Defendant contends it is not liable because plaintiff did not receive an injury "arising out of" his employment, and that his disability was not the result of such an injury. It is not denied that plaintiff was at the time of the injury "in the course of" his employment.
It is well settled that on review this court will not weigh the facts nor disturb the finding if there is any competent evidence upon which it may be based. Rayner v. Sligh Furniture Co., 180 Mich. 168 (L.R.A. 1916A, 22, Ann. Cas. 1916A, 386); King v. Munising Paper Co., 224 Mich. 691; Hector v. Cadillac Plumbing Heating Co., 226 Mich. 496; Sjoholm v. Hercules Powder Co., 227 Mich. 610; Grove v. Michigan Paper Co., 184 Mich. 449; Brown v. Bouschor, 207 Mich. 594; Tanner v. Aluminum Castings Co., 210 Mich. 366, and many others.
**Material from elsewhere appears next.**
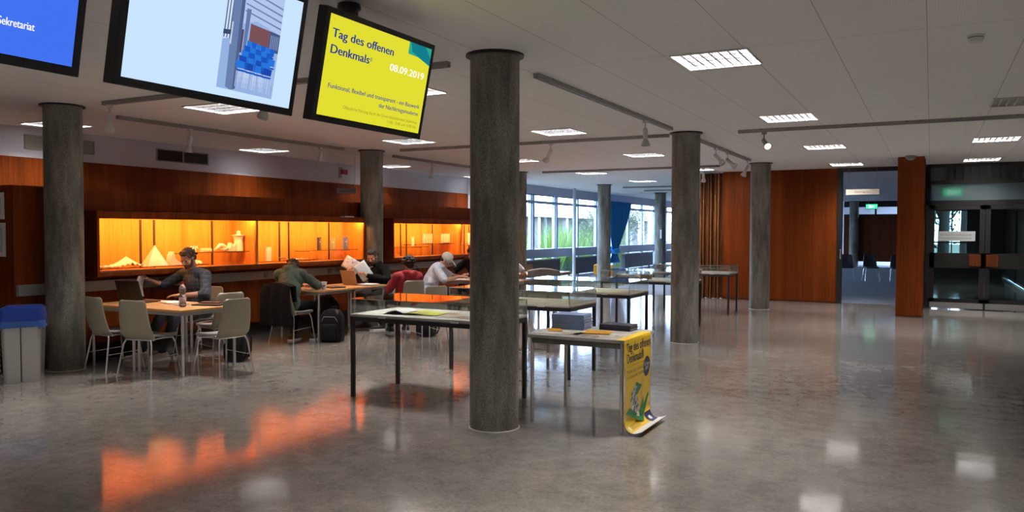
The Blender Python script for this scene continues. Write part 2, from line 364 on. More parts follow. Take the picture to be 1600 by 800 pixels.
for k, (a, b, lb) in enumerate(((20.3, 23.35, 'long dark radiator under the windows behind the white pipe, nearest one'), (24.6, 27.7, 'long dark radiator between the white pipe and the round column'), (29.5, 33.0, 'long dark radiator under the windows right of the blue curtain'), (34.5, 38.0, 'farthest dark radiator beyond the last round column'))):
    t = thing('radiator', lb, 'radiator', (XW + .30, (a + b) / 2, 0), 0, 'radiators under the windows'); hl = (b - a) / 2
    q = MB().box(-.06, .06, -hl, hl, .16, .70)
    for j in range(int(hl * 2 / .10)): q.box(.06, .066, -hl + .01 + j * .1, -hl + .09 + j * .1, .18, .68)
    q.build('panel', rad_m, t); MB().box(-.07, .07, -hl - .01, hl + .01, .70, .73).build('top_grille', GREYMET, t)
    for s in (-1, 1): MB().box(-.04, .04, s * hl * .8 - .02, s * hl * .8 + .02, 0, .16).build('foot', rad_m, t)
o = MB().tube([(-10.45, 24.15, 0), (-10.45, 24.15, HC)], .055, 16).build('white_pipe', pm('pipe_paint', (.55, .6, .7), .4), smooth=True); tag(o, 'pale vertical pipe running floor to ceiling in front of the windows', 'pipe')

# ------------------------------------------------------------------ outside
struct('ground_outside', MB().box(-90, 60, -30, 130, -.30, -.14), pm('gravel_and_turf', (.055, .062, .035), .9, noise_amt=.3, nscale=3))
bl = thing('pavilion_building', 'low white pavilion with dark glass and white posts outside the windows', 'building', (-24, 50, -.14))
MB().box(-2, 0, -25, 25, 2.75, 3.55).build('roof_fascia', pm('white_fascia', (.40, .40, .38), .7), bl)
MB().box(-3, -1.6, -25, 25, 0, 2.75).build('wall', pm('dark_facade', (.012, .020, .018), .5), bl)
for k in range(11): MB().box(-.5, -.15, -24.5 + k * 4.8, -24.1 + k * 4.8, 0, 2.75).build('post', pm('w_post', (.28, .28, .28), .6), bl)
gm = [pm('grass_blade_a', (.075, .19, .020), .7, spec=.1), pm('grass_blade_b', (.13, .25, .035), .7, spec=.1), pm('grass_blade_c', (.22, .28, .08), .7, spec=.1)]
g = MB()
for c in range(34):
    cy = random.uniform(21, 35.5); cx = random.uniform(-15.0, -12.6)
    for k in range(90):
        a = random.uniform(0, 2 * PI); r = random.uniform(.02, .3); h = random.uniform(1.1, 2.25); lean = random.uniform(.1, .7); wd = .018
        bx, by = cx + r * math.cos(a), cy + r * math.sin(a); g.mi = random.choice((0, 0, 1, 1, 2)); pr = None
        for s in range(5):
            q = s / 4; x = bx + lean * math.cos(a) * q * q; y = by + lean * math.sin(a) * q * q; z = -.14 + h * q - .25 * lean * q ** 3
            ww = wd * (1 - q * .95); e = (Vector((x - ww * math.sin(a + .6), y + ww * math.cos(a + .6), z)), Vector((x + ww * math.sin(a + .6), y - ww * math.cos(a + .6), z)))
            e = [g.bm.verts.new(v) for v in e]
            if pr: g._f([pr[0], pr[1], e[1], e[0]])
            pr = e
o = g.build('tall_grass', gm); tag(o, 'tall bright green ornamental grass growing outside the windows', 'grass', kind='stuff')
leafm = [pm('leaf_a', (.03, .06, .022), .7, spec=.1), pm('leaf_b', (.06, .09, .045), .7, spec=.1), pm('leaf_c', (.10, .12, .08), .7, spec=.1)]
bark = pm('bark', (.020, .018, .016), .9, noise_amt=.3, nscale=15)
def tree(loc, h, tr, crown, n, label, cat='tree', low=.35, group=None):
    t = thing('garden_' + cat, label, cat, loc, 0, group)
    tm = MB(); tips = []
    tm.tube([(0, 0, 0), (.05, .02, h * .35), (-.04, .05, h * .7)], tr, 9, radii=[tr, tr * .8, tr * .5])
    for k in range(9):
        a = k * 2.4; z0 = h * random.uniform(low * .6, .65); e = Vector((math.cos(a) * crown * .8, math.sin(a) * crown * .8, z0 + random.uniform(.2, .4) * h))
        tm.tube([(0, 0, z0), Vector((0, 0, z0)).lerp(e, .5) + Vector((0, 0, .1)), e], tr * .3, 6, radii=[tr * .45, tr * .3, tr * .08]); tips.append(e)
    tm.build('trunk', bark, t, smooth=True)
    lm = MB()
    for k in range(n):
        c = random.choice(tips) if random.random() < .6 else Vector((0, 0, h * .75))
        p = c + Vector([random.gauss(0, crown * .33) for _ in range(2)] + [random.gauss(0, h * .13)])
        if p.z < .2 or (loc[0] > -1 and loc[0] + p.x < .05 and loc[1] + p.y < 42.6) or (loc[0] > -1 and loc[1] + p.y < 32.6): continue
        R = Euler([random.uniform(0, 6) for _ in range(3)]).to_matrix(); s = random.uniform(.03, .06) * (3.2 if loc[0] > -2 else 1); lm.mi = random.randrange(3)
        lm.quad(*[p + R @ Vector(v) for v in ((-s, 0, 0), (0, -s * .5, .2 * s), (s, 0, 0), (0, s * .5, .2 * s))])
    f = lm.build('foliage', leafm, t); f['kind'] = 'stuff'
tree((-13.2, 33.0, -.14), 2.6, .05, 1.0, 2600, 'small leafy shrub outside right of the blue curtain', 'shrub')
tree((-13.4, 36.5, -.14), 3.0, .06, 1.1, 2600, 'bare branched leafy shrub outside beside the last round column', 'shrub')
tree((-14.5, 40.0, -.14), 3.2, .06, 1.3, 2600, 'leafy shrub outside at the far end of the windows', 'shrub')
tree((.42, 37, -.14), 7, .24, 1.2, 3500, 'thick trunked tree outside seen through the left glass door', 'tree', .5)
tree((1.35, 43, -.14), 8, .20, 1.3, 3500, 'tree outside seen just right of the thick trunk', 'tree', .5)
tree((-.9, 52, -.14), 8, .2, 2.2, 6000, 'tree farthest out behind the thick trunk beyond the glass door', 'tree', .2)
tree((3.0, 56, -.14), 8, .2, 2.6, 6000, 'bushy tree far right beyond the glass door', 'tree', .2)

# ------------------------------------------------------------------ concrete columns
cl = ['round concrete column standing beside the blue lidded bin', 'round concrete column between the two lit showcases', 'round concrete column just visible right of the big central column', 'round concrete column in front of the windows, left of the blue curtain', 'round concrete column with a white switch strip by the windows', 'last round concrete column in the row by the windows']
cols = [(-8.79, 5.63 + 5.65 * i, cl[i]) for i in range(6)] + [(-3.14, 5.63, 'big round concrete column standing nearest in the middle of the hall'), (-3.14, 11.28, 'round concrete column standing behind the poster table'), (-3.14, 16.93, 'round concrete column standing in front of the teak wall panels'), (-3.14, 39.5, 'round column inside the lecture room beyond the doorway')]
cproto = None
for x, y, lb in cols:
    if cproto is None:
        cproto = thing('concrete_column', lb, 'column', (x, y, 0), 0, 'round concrete columns'); cproto['kind'] = 'thing'
        MB().lathe([(0, 0), (.2, 0), (.201, .3), (.2, 1.5), (.2, HC - .012), (0, HC - .012)], seg=64).build('shaft', CONCRETE, cproto, smooth=True)
        MB().lathe([(.2, HC - .018), (.236, HC - .016), (.236, HC), (.2, HC)], seg=48).build('ceiling_collar', BLACK, cproto, smooth=True)
        MB().lathe([(.202, 0), (.212, 0), (.206, .006), (.202, .006)], seg=48).build('base_joint', pm('pale_sealant', (.5, .48, .44), .7), cproto, smooth=True)
    else:
        c = dup(cproto, lb, (x, y, 0), random.uniform(0, 6))
o = MB().box(-.03, .03, -.02, .02, 0, .32).build('switch_strip', pm('white_switch', (.6, .65, .7), .4), loc=(-8.70, 28.03, 1.35)); tag(o, 'white vertical strip of switches on the column by the windows', 'switch')

# ------------------------------------------------------------------ ceiling lights
LOUV = pm('satin_louvre', (.10, .10, .105), .35, .6)
PANEL = emit('lamp_panel', (1.0, .94, .90), LAMP)
OFFP = pm('lamp_off_panel', (.75, .76, .75), .4)
def troffer(loc, label, on=True, group='square louvred ceiling lights'):
    t = thing('ceiling_light', label, 'ceiling light', loc, 0, group)
    s = .298
    MB().box(-s - .012, s + .012, -s - .012, -s, -.012, .10).box(-s - .012, s + .012, s, s + .012, -.012, .10).box(-s - .012, -s, -s, s, -.012, .10).box(s, s + .012, -s, s, -.012, .10).box(-s, s, -s, s, .085, .10).build('housing', PLASTIC_W, t)
    (MB().quad((-s, -s, .075), (-s, s, .075), (s, s, .075), (s, -s, .075))).build('lamp_panel', PANEL if on else OFFP, t)
    l = MB()
    for k in range(1, 8): x = -s + 2 * s * k / 8; l.box(x - .006, x + .006, -s, s, -.006, .060)
    for k in range(1, 4): y = -s + 2 * s * k / 4; l.box(-s, s, y - .009, y + .009, -.006, .060)
    l.build('louvre', LOUV if on else PLASTIC_W, t)
    return t
LX = (-10.42, -7.30, -4.71, -1.585, .845)
LY = (6.59, 10.32, 14.1, 17.9)
lab = {(3, 0): 'square louvred ceiling light shining nearest, right of the big central column', (3, 1): 'square louvred ceiling light above the middle, second in the right hand row',
       (3, 2): 'square louvred ceiling light third in the right hand row', (3, 3): 'square louvred ceiling light above the lecture room doorway',
       (4, 2): 'square louvred ceiling light above the approach to the glass doors', (4, 3): 'square louvred ceiling light directly before the glass double door',
       (2, 0): 'square louvred ceiling light half hidden behind the yellow screen', (2, 1): 'square louvred ceiling light right of the big column, over the display cases', (2, 2): 'square louvred ceiling light further back over the display cases', (2, 3): 'small looking ceiling light left of the folded partition',
       (1, 0): 'square louvred ceiling light just under the white screen', (1, 1): 'square louvred ceiling light just below the yellow screen', (1, 2): 'ceiling light peeking out right behind the big central column', (1, 3): 'ceiling light far back before the windows',
       (0, 0): 'ceiling light partly hidden by the column beside the blue bin', (0, 1): 'ceiling light behind the showcase wall under the white screen', (0, 2): 'ceiling light behind the showcase wall right of the second column', (0, 3): 'ceiling light just left of the big central column above the showcases'}
tp = troffer((LX[3], LY[0], HC - .0), lab[(3, 0)])
# recesses: the ceiling slab is lowered below the housings by cutting openings
cut = []
def add_light(x, y, lb):
    c = dup(tp, lb, (x, y, HC)); cut.append((x, y)); return c
cut.append((LX[3], LY[0]))
for i, x in enumerate(LX):
    for j, y in enumerate(LY):
        if (i, j) == (3, 0) or (i, j) == (4, 0): continue
        if (i, j) == (4, 1): continue
        add_light(x, y, lab[(i, j)])
for x, y in ((-7.3, 2.8), (-1.58, 2.8), (-7.3, -1.0), (-1.58, -1.0), (3.9, 2.8), (3.9, -1.0), (3.9, 6.6), (6.6, 6.6), (6.6, 10.3), (3.9, 14.1), (3.9, 17.6), (-1.58, -4.8), (6.6, 2.8)):
    add_light(x, y, 'square louvred ceiling light over the part of the hall outside the picture')['group'] = 'ceiling lights beyond the edges of the picture'
add_light(-7.16, 21.35, 'square ceiling light farthest back over the window side of the hall')
add_light(-.9, 24.5, 'added ceiling light inside the vestibule') if False else None
add_light(1.1, 26.0, 'added ceiling light brightening the vestibule behind the glass doors')  # lamp added to brighten the dark vestibule
of = troffer((LX[4] + .02, 10.15, HC), 'unlit square louvred ceiling light at the right edge', on=False, group='square louvred ceiling lights'); cut.append((LX[4] + .02, 10.15))
# cut the holes: rebuild the ceiling as a slab with square openings
def ceiling_with_holes():
    bpy.data.objects.remove(bpy.data.objects['ceiling'], do_unlink=True)
    s = .31; xs = sorted(set([-12, -.12, 12] + [round(v, 3) for x, y in cut for v in (x - s, x + s)])); yy = sorted(set([-8, 32, 42.2] + [round(v, 3) for x, y in cut for v in (y - s, y + s)]))
    m = MB()
    for j in range(len(yy) - 1):
        run = None
        for i in range(len(xs) - 1):
            cx, cy = (xs[i] + xs[i + 1]) / 2, (yy[j] + yy[j + 1]) / 2
            hole = any(abs(cx - x) < s and abs(cy - y) < s for x, y in cut) or (cx > -.12 and cy > 32)
            if not hole:
                if run is None: run = xs[i]
            if run is not None and (hole or i == len(xs) - 2):
                e = xs[i] if hole else xs[i + 1]
                m.quad((run, yy[j], HC), (e, yy[j], HC), (e, yy[j + 1], HC), (run, yy[j + 1], HC)); run = None
    m.box(-12, 12, -8, 32, HC + .12, HC + .3).box(-12, -.12, 32, 42.2, HC + .12, HC + .3)
    return struct('ceiling', m, CEIL)
ceiling_with_holes()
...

Is there, then, in the instant case, any competent evidence at all upon which the finding of the department could have been based? The following rule in Ayr Steam Shipping Co. v. Lendrum, 6 B. W. C. C. 326, has been quoted with approval by this court:
"I think one may deduce from the decisions (1) that the burden is always upon the applicant to prove that death resulted from an accident arising out of as well as in the course of the employment; (2) that such proof need not be by direct but may be by circumstantial evidence, but there must be facts from which an inference can be drawn, as distinguished from mere conjecture, surmise, or probability; and (3) that an award by an arbiter cannot stand unless the facts found are such as to entitle him reasonably to infer his conclusion from them."
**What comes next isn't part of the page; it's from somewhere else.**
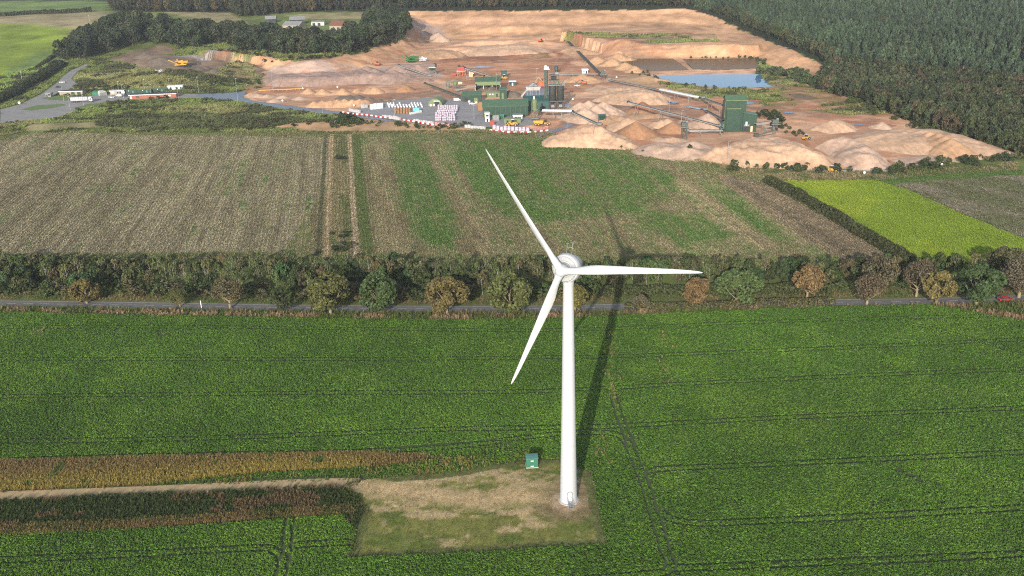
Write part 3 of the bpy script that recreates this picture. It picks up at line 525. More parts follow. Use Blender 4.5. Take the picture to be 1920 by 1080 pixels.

See Hills v. Blair, 182 Mich. 20; Wilson v. Phœnix Furniture Co., 201 Mich. 531.
There is no direct or positive evidence as to how the injury here complained of occurred. The record shows only that a paper clip, coming from somewhere, struck plaintiff in the eye, and that clips of this character occasionally found their way into the room on blueprints. This does not permit a finding that the injury was received "arising out of" plaintiff's employment, unless there exist facts from which such an inference may be drawn, "as distinguished from mere conjecture, surmise, or probability." But we find no such facts or circumstances. On the contrary, all other facts point to the opposite conclusion.
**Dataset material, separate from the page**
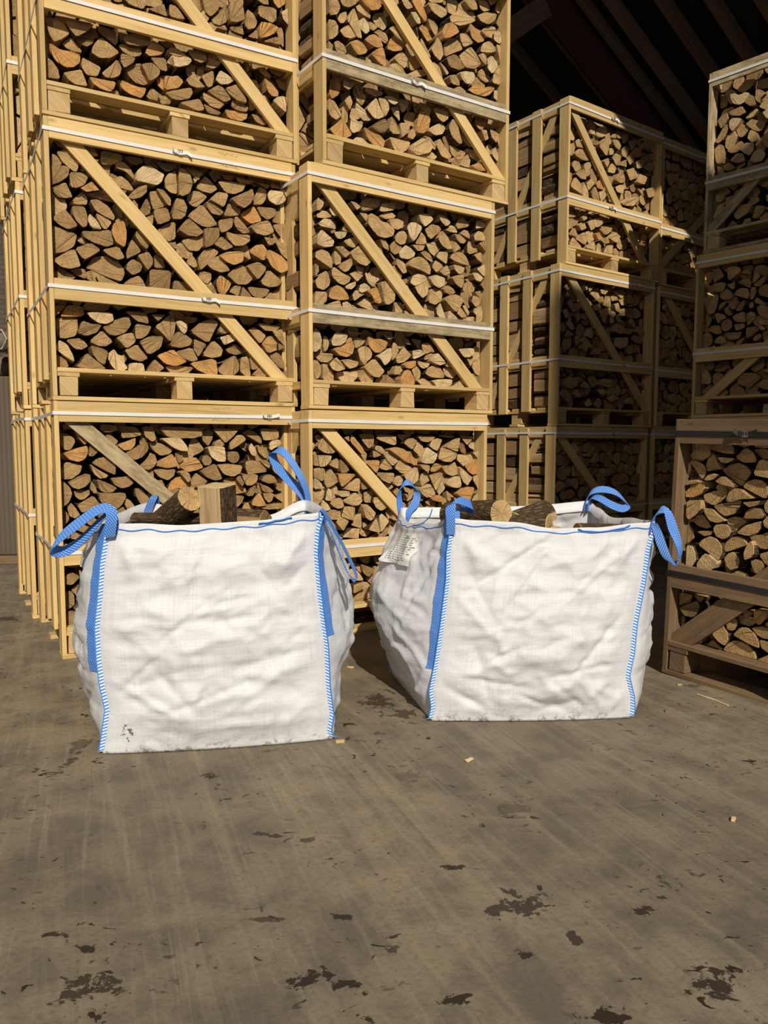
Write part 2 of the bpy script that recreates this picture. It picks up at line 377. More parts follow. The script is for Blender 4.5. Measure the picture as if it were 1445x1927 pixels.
def concrete():
    t = NT('dusty concrete floor'); geo = t.new('ShaderNodeNewGeometry').outputs['Position']
    big = t.noise(geo, 0.9, 4, 0.6); mid = t.noise(geo, 5.5, 6, 0.68, 0.3); fine = t.noise(geo, 70, 4, 0.65)
    # sweeping marks run away to the right
    sw = t.noise(t.mapping(geo, (14, 0.8, 1), rot=(0, 0, R(-24))), 1.0, 5, 0.65, 0.5)
    sw2 = t.noise(t.mapping(geo, (60, 1.6, 1), rot=(0, 0, R(-20))), 1.0, 3, 0.6, 0.3)
    c = t.ramp(big, [(0.32, (0.148, 0.117, 0.078)), (0.5, (0.205, 0.162, 0.107)), (0.68, (0.262, 0.205, 0.132))])
    c = t.mix(t.math('MULTIPLY', t.ramp(mid, [(0.40, 1.0), (0.58, 0.0)]), 0.62), c, (0.090, 0.078, 0.060))
    c = t.mix(t.math('MULTIPLY', t.ramp(sw, [(0.48, 0.0), (0.68, 1.0)]), 0.50), c, (0.290, 0.235, 0.150))
    c = t.mix(t.math('MULTIPLY', t.ramp(sw2, [(0.56, 0.0), (0.74, 1.0)]), 0.30), c, (0.34, 0.30, 0.22))
    c = t.mix(t.math('MULTIPLY', t.ramp(fine, [(0.35, 1.0), (0.5, 0.0)]), 0.30), c, (0.085, 0.070, 0.050))
    # small dark crumbs of bark and spilled damp patches
    sp1 = t.noise(t.mapping(geo, (1, 1.5, 1)), 19, 4, 0.6, 1.0); gate = t.noise(geo, 2.6, 2)
    spots = t.math('MULTIPLY', t.ramp(sp1, [(0.635, 0.0), (0.655, 1.0)]), t.ramp(gate, [(0.44, 0.0), (0.56, 1.0)]))
    wob = t.noise(geo, 16, 4, 0.65, 0.8); wob2 = t.noise(geo, 45, 3, 0.7)
    acc = spots
    def blot(px, py, rx, ry, rot, wet):
        nonlocal acc
        p = hit_z(px, py)
        a = t.new('ShaderNodeVectorMath', operation='SUBTRACT'); t.l.new(geo, a.inputs[0]); a.inputs[1].default_value = (p.x, p.y, 0)
        m = t.mapping(a.outputs[0], (1, 1, 1), rot=(0, 0, R(rot))); m2 = t.mapping(m, (1 / rx, 1 / ry, 0))
        l = t.new('ShaderNodeVectorMath', operation='LENGTH'); t.l.new(m2, l.inputs[0])
        d = t.math('ADD', l.outputs['Value'], t.math('MULTIPLY', t.math('SUBTRACT', wob, 0.5), 5.2))
        d = t.math('ADD', d, t.math('MULTIPLY', t.math('SUBTRACT', wob2, 0.5), 2.6))
        k = t.math('MULTIPLY', t.ramp(t.math('MULTIPLY', d, 0.5), [(0.34, 1.0), (0.44, 0.0)]), wet)
        acc = t.math('MAXIMUM', acc, k)
    for b in ((580, 1840, 0.060, 0.034, 10, 0.95), (660, 1855, 0.055, 0.022, 40, 0.9), (175, 1845, 0.075, 0.05, 0, 0.8), (178, 1908, 0.022, 0.02, 0, 0.95), (860, 1885, 0.035, 0.03, 0, 0.9), (965, 1702, 0.075, 0.05, 0, 0.8), (1145, 1910, 0.045, 0.035, 0, 0.95), (1350, 1855, 0.06, 0.045, 0, 0.85),
              (855, 1632, 0.035, 0.016, 0, 0.9), (640, 1727, 0.03, 0.012, 0, 0.85), (985, 1795, 0.03, 0.022, 0, 0.9), (1200, 1718, 0.045, 0.02, -20, 0.85), (1285, 1655, 0.06, 0.04, 0, 0.6), (100, 1760, 0.03, 0.012, 0, 0.85), (160, 1785, 0.02, 0.016, 0, 0.9), (510, 1572, 0.06, 0.012, 15, 0.8),
              (575, 1580, 0.03, 0.02, 0, 0.7), (135, 1430, 0.018, 0.13, 0, 0.65), (150, 1400, 0.03, 0.09, -8, 0.45), (715, 1320, 0.10, 0.12, 0, 0.75), (760, 1345, 0.10, 0.05, 0, 0.65), (1300, 1290, 0.06, 0.03, 0, 0.5), (965, 1520, 0.05, 0.08, 20, 0.45), (690, 1915, 0.03, 0.02, 0, 0.9),
              (205, 1210, 0.05, 0.03, 0, 0.5), (395, 1460, 0.03, 0.02, 0, 0.7), (740, 1785, 0.02, 0.014, 0, 0.7), (1080, 1770, 0.014, 0.03, 0, 0.8), (5, 1165, 0.12, 0.09, 0, 0.7), (770, 1460, 0.05, 0.04, 10, 0.4), (40, 1540, 0.05, 0.012, 0, 0.5), (500, 1730, 0.03, 0.015, 0, 0.7)):
        blot(*b[:2], b[2] * .8, b[3] * .8, b[4], min(1, b[5] * 1.1))
    c = t.mix(t.math('MULTIPLY', acc, 0.95), c, (0.022, 0.013, 0.008))
    t.col(c)
    t.rough(t.ramp(acc, [(0.0, 0.78), (1.0, 0.55)])); t.spec(0.3)
    t.bump(t.math('ADD', t.math('MULTIPLY', mid, 0.8), t.math('MULTIPLY', fine, 0.5)), 0.45, 0.006)
    return t.mat
M_floor = concrete()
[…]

It would be but natural to conclude that the clip which struck plaintiff was the one which Walter Burba shot into the air with the rubber band. If, however, the accident did happen in this manner, it would be noncompensable, because not arising out of the employment. The department of labor seems to accept this fact, and says in its opinion:
"There isn't any question in this case that the employee was injured while he was engaged in his employer's business. Counsel for the defendant concedes that the accident occurred in the course of his employment, which refers to the time of his employment. He got an object in his eye which proved to be a part of a paper clip. Where it came from no one knows. It is purely guesswork and speculation to say that it was the paper clip that Burba shot with the rubber band. He was fifty feet away from the plaintiff when he shot the clip he had in his hand toward the ceiling. It might have rebounded; it might have broken and a piece of it might have struck the plaintiff's eye. But it is all guesswork. There is no evidence in this record to sustain it. It might have come from some other source. It appears from the evidence in this case that paper clips were found in this department, brought in there, it is said, with blueprints. There isn't any question but what the plaintiff was injured, and we believe accidentally injured. There is no evidence that any of the employees were engaged in horseplay or shooting paper clips at each other. Burba was not shooting paper clips at the plaintiff or any other employee. On this phase of the case we think the burden is upon the defendant to prove that the accidental injury which the plaintiff received to his eye while engaged in his work was caused by the act of Burba and that the clip that Burba shot was the one that hit the plaintiff's eye."
In this holding the department wholly fails to recognize the rule that to make any injury compensable facts must be proved which at least give the natural and reasonable inference that the injury arose both out of and in the course of plaintiff's employment. The only inference possible to be drawn here is that the injury arose by Burba shooting the clip into the air. If this were the fact, plaintiff could not recover, as the injury would be one which did not arise out of his employment. A bird flying into the room from the outside and striking plaintiff in the eye may be considered illustrative of the situation. Eliminating the Burba incident entirely from the case, the proof does not show, nor does it permit any inference, as to how the injury actually did occur. There was therefore nothing before the department upon which it could base its finding that the injury occurred out of plaintiff's employment. With such total lack of proof, plaintiff cannot recover. Perry v. Woodward Bowling Alley Co., 196 Mich. 742; McCoy v. Michigan Screw Co., 180 Mich. 454 (L. R. A. 1916A, 323); Hills v. Blair, 182 Mich. 20; DeMann v. Hydraulic Engineering Co., 192 Mich. 594; Draper v. Regents of University, 195 Mich. 449.
The award is reversed, with costs to appellant.
SHARPE, C.J., and STEERE, FELLOWS, WIEST, CLARK, and McDONALD, JJ., concurred. BIRD, J., did not sit.